No Need to Future Sell in TV
The classic future sell is an age-old marketing trick. When your compelling solution is not quite ready, sell the future.
Remember the early days of mobile phones, when companies would run ads of happy people working with laptops and phones on tropical beaches with the tagline, “In the future you will be able to work from anywhere?” Ironically, in the ’90s, this was a utopian vision. But the message was a classic future sell at the time.
Back then, mobile signals and internet access were just not fast enough to truly and efficiently work outside of an office. So, to make mobile phones seem sexy, companies talked about what was to come.
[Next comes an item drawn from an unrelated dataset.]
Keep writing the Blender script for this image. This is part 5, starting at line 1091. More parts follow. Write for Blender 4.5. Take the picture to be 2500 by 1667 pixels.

Fast-forward to the burgeoning world of over-the-top video, where convergence through streaming has very much arrived. We are seeing an interesting future-selling phenomenon here, too, where several leading players, such as Amazon, Netflix, Google and the telcos, are now moving aggressively inside the OTT space. AT&T has announced the rollout of a promising new platform, Xandr, and Disney has expressed ambitious OTT plans of its own. But the reality is that the comprehensive solutions across the OTT and connected-TV ecosystem they describe, while exciting, aren’t quite here yet.
Disruption Takes Time
Simply put, it takes time to implement market-changing strategies. But because the AT&Ts, Disneys and Amazons of the world tend to garner outsized media attention — understandably so — the notion of OTT/CTV as a future sell has taken hold in many people’s minds.
It’s a great example of a perception that is not reality. It ignores the powerful, impactful things that advertisers are doing right now at national scale within the OTT space.
Today, on platforms like Hulu, Roku and TV network apps including CBS All Access, NBC, ABC, Fox Now and many others, marketers are running personalized, engageable and targeted TV ads at full scale; these enhanced ad experiences have reached 70 million homes.
There will always be future-selling, but the ramp-up in OTT ad inventory and continued growth in TV streaming means the present is also totally compelling. All major broadcast and cable networks are now on board with streaming as the primary new delivery vehicle for TV. And the new TV experience means superior viewing opportunities for consumers involving personalized ads, voice navigation and a truly seamless “everywhere” experience at scale. It also means nationally scalable household addressable targeting for marketers in TV, beyond the local ad buys available up until now. And finally, it means nationally scalable enhanced brand experiences that match the personalization and interactivity of the TV experience itself.
Most exciting in all that has changed about TV is the industry’s embrace of connected TV and the universal commitment to providing more of the amazing things we can do now. Hulu, Netflix, Amazon Prime and Roku are showing us the magic of the new ways streaming TV content can be consumed. And it has unleashed a torrent of change in media, tech and advertising to reflect viewers’ woke habits.
So, really, future sell or no future sell, the future has arrived. It’s here, it’s real and it’s exciting. The bold strategies being rolled out by the biggest players will only accentuate the transformation that has already occurred.